I remember every detail about you; that birthmark on your shoulder you used to hide because you were shy about, that curly hair and tanned skin that you hate but I love.
I remember the way you laugh, the way you cry, the way you try not to fall asleep while listening to someone’s story. I remember your loud snore that made me once scared. I remember how you used to come over to my house unexpectedly. I remember you leaving your lunch at my door when I told you I haven’t eaten yet. I remember the stars and the sky we used to watch while we’re talking about life. I remember how your kind acts, how you
switch-place with me and gently pull me aside as we walk on the pavement. I remember all the stories and music we shared. I remember all the places you took me to because you thought I’d appreciate them. I remember how you took pictures of me in every good place. I remember you in every sunset.

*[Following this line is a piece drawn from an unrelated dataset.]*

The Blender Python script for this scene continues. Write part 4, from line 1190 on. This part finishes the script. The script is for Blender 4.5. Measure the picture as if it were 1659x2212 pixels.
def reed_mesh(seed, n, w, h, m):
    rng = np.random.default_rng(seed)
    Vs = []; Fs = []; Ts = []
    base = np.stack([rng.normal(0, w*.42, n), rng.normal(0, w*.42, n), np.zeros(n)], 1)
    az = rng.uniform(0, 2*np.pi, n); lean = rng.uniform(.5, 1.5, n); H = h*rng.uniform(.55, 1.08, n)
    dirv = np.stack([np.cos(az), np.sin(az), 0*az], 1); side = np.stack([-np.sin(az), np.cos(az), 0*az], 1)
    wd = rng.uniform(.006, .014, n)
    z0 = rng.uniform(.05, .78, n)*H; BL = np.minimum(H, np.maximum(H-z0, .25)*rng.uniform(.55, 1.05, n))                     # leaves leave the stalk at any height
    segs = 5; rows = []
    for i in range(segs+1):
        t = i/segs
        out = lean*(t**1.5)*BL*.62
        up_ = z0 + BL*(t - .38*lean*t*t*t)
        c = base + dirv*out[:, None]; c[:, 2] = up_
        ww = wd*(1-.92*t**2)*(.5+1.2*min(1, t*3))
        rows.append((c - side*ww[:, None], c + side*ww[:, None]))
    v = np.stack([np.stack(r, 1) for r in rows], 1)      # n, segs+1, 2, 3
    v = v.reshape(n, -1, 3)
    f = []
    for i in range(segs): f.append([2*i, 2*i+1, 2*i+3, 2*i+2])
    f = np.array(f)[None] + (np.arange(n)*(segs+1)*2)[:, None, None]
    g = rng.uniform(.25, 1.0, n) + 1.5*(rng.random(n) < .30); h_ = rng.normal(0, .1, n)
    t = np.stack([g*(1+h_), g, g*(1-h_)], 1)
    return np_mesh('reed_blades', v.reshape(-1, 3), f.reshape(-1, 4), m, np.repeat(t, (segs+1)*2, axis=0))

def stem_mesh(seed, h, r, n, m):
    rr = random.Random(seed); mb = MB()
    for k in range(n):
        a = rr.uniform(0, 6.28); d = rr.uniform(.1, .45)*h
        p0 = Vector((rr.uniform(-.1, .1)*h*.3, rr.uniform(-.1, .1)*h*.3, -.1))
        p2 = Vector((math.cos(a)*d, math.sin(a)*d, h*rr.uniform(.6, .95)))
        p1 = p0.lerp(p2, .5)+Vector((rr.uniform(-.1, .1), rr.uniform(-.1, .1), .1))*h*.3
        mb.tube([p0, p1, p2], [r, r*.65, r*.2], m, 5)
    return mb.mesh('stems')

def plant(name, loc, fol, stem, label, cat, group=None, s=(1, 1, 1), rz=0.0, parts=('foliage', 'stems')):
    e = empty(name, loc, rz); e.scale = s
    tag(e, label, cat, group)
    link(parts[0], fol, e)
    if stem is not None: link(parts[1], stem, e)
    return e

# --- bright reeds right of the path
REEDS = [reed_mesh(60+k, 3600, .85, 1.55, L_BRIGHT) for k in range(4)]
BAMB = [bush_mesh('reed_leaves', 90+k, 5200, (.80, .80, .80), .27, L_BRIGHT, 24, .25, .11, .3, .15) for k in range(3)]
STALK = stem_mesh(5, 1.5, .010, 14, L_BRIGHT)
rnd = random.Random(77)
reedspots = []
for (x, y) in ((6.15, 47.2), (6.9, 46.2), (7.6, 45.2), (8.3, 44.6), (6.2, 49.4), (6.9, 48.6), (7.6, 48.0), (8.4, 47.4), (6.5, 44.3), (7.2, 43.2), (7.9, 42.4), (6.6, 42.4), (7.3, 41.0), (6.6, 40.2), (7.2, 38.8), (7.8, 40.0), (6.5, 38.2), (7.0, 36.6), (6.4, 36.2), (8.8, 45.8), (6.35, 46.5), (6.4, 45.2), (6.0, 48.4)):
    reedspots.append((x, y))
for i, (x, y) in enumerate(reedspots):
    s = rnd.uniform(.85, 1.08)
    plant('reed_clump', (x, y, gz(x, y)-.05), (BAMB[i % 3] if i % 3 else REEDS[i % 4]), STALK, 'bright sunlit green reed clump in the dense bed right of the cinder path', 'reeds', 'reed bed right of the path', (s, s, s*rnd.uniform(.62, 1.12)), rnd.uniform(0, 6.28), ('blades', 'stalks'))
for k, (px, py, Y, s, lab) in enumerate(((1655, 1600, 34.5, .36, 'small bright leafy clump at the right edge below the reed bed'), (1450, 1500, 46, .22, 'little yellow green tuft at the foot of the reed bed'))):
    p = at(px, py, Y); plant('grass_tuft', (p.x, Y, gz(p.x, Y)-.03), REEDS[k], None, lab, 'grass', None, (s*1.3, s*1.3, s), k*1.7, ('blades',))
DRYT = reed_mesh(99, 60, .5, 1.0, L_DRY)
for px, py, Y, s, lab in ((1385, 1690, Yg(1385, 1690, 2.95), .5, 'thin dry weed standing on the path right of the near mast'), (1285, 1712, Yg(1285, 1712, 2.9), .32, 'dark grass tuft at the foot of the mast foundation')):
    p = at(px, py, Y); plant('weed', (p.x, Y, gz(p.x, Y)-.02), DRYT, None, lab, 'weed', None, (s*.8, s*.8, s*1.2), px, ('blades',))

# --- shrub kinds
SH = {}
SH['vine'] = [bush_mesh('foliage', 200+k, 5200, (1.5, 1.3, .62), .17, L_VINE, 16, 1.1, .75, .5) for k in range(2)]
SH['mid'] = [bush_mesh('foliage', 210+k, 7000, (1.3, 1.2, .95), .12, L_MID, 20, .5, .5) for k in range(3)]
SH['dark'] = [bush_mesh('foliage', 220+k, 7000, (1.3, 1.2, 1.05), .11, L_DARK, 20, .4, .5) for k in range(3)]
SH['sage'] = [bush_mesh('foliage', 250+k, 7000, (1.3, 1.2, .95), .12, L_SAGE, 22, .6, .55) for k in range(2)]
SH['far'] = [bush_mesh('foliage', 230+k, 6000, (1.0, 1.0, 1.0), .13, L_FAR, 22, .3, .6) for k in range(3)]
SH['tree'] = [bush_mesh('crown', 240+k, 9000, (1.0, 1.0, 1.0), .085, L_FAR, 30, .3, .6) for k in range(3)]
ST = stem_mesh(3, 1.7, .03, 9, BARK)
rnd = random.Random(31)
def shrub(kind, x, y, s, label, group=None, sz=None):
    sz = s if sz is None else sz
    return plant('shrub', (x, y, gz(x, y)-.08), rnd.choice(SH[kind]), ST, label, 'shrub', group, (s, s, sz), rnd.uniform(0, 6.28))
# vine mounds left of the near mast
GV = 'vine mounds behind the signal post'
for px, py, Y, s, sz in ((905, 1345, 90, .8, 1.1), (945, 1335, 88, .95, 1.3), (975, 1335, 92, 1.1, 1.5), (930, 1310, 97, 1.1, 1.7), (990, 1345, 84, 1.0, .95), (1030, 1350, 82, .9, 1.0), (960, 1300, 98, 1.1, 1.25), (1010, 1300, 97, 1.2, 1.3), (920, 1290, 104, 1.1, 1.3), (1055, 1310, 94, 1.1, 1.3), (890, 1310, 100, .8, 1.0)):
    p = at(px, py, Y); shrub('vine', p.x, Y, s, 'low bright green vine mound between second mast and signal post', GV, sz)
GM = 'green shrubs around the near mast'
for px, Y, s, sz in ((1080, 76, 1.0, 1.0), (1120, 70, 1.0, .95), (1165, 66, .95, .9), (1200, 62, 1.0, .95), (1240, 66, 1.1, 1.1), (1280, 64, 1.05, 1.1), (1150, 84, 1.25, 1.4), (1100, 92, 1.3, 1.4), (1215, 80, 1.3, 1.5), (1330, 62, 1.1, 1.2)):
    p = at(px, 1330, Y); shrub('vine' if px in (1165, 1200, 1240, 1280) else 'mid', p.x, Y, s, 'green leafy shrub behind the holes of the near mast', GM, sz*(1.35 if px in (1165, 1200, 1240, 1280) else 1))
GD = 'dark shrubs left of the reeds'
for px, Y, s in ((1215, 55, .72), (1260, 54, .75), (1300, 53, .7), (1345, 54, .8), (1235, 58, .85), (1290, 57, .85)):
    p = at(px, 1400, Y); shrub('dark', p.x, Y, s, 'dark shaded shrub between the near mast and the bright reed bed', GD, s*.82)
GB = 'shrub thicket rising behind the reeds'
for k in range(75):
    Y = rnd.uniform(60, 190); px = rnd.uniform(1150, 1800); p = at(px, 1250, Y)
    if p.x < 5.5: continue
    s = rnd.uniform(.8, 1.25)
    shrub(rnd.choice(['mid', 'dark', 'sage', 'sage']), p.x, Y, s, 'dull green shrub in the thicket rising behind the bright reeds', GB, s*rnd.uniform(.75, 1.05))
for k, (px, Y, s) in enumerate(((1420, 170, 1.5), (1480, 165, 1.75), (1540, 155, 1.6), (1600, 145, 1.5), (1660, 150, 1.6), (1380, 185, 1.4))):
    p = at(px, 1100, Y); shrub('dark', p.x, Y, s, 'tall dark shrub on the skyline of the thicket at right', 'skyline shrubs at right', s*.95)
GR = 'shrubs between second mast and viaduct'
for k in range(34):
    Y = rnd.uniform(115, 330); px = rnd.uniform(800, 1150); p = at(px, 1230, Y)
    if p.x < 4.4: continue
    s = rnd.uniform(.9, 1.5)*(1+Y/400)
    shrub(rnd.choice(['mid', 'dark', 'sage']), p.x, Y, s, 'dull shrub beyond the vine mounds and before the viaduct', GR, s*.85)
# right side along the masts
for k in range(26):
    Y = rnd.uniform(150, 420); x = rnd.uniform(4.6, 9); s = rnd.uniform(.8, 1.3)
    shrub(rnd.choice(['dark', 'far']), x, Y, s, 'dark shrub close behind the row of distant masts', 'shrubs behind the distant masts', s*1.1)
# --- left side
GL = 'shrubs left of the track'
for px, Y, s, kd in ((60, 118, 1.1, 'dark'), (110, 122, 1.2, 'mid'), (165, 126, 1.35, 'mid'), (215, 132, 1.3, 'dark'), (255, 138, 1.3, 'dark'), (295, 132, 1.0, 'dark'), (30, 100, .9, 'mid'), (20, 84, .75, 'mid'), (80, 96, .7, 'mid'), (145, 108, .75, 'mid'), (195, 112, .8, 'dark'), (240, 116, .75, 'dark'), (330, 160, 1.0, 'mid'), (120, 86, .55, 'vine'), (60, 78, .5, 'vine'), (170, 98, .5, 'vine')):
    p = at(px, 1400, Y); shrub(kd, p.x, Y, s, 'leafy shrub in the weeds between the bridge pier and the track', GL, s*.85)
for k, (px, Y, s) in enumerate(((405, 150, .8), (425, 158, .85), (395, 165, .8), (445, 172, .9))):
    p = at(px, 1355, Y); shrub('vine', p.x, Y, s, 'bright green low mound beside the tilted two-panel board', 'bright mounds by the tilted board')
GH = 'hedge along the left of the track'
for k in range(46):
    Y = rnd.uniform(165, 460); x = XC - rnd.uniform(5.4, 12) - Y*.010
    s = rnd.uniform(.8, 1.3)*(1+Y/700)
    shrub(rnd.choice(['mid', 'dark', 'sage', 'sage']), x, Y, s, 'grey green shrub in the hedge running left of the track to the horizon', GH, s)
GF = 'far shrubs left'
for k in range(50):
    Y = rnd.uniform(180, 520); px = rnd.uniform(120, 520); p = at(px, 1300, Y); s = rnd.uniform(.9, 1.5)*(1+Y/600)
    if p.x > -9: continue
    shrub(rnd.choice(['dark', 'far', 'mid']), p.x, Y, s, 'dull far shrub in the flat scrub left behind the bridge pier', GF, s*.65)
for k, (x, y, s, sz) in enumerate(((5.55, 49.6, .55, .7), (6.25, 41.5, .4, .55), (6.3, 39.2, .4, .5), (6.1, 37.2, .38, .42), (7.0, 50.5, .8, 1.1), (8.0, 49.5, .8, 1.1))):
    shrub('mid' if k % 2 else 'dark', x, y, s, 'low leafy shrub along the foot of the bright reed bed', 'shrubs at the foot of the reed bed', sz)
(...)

I remember how we used to run towards the rain while everyone was running away from it. I remember you in every movie we agreed to like.
I remember how brave I am whenever I am with you.
I remember you in the most beautiful way.
But I also remember you on your worst days. I remember you hanging up the phone. I remember myself waiting outside your house to make things up. I remember you refusing to go out and telling me to just go home instead. I remember joking about my body, calling it “disgusting”. I remember you telling me that I deserved all the pain that I’ve been through in the past. I remember you embarrassing me in front of your family, leaving me in the kitchen with your mom, and walking to your room. I remember you shutting every door, leaving me with all the questions in my head.
I remember that night. I remember how we talked over the phone. I remember every word. I remember how I wasn’t able to stand up, flooding the floor with tears.
I remember holding myself together and keeping it all in, not telling anyone about what happened fearing what they will think of you.
I remember you pushing me away and asking me to stay at the same time.
How can I forget you? How can I forget the most painful and best thing that ever happened to me?
And it’s funny how I remember all these things but forgot one thing – to be angry.
I can’t feel anger, it’s all just pain.
I put too much hope in you, not leaving some for myself.
Now, without you here, I feel like every day gets worse.
And if I can be honest, there’s not a single moment that I did not revisit your monument in my mind.
But maybe this is how I cope just to not run back to you again.
So I’ll revisit our memories a million times but no matter how painful it gets, in the end, I’ll stand firm on my ground and won’t come back to you again.
I’m afraid to lose you, but I’m more afraid to lose myself.
Not again.
I’ll remember everything so hard that I’ll make sure they won’t happen again.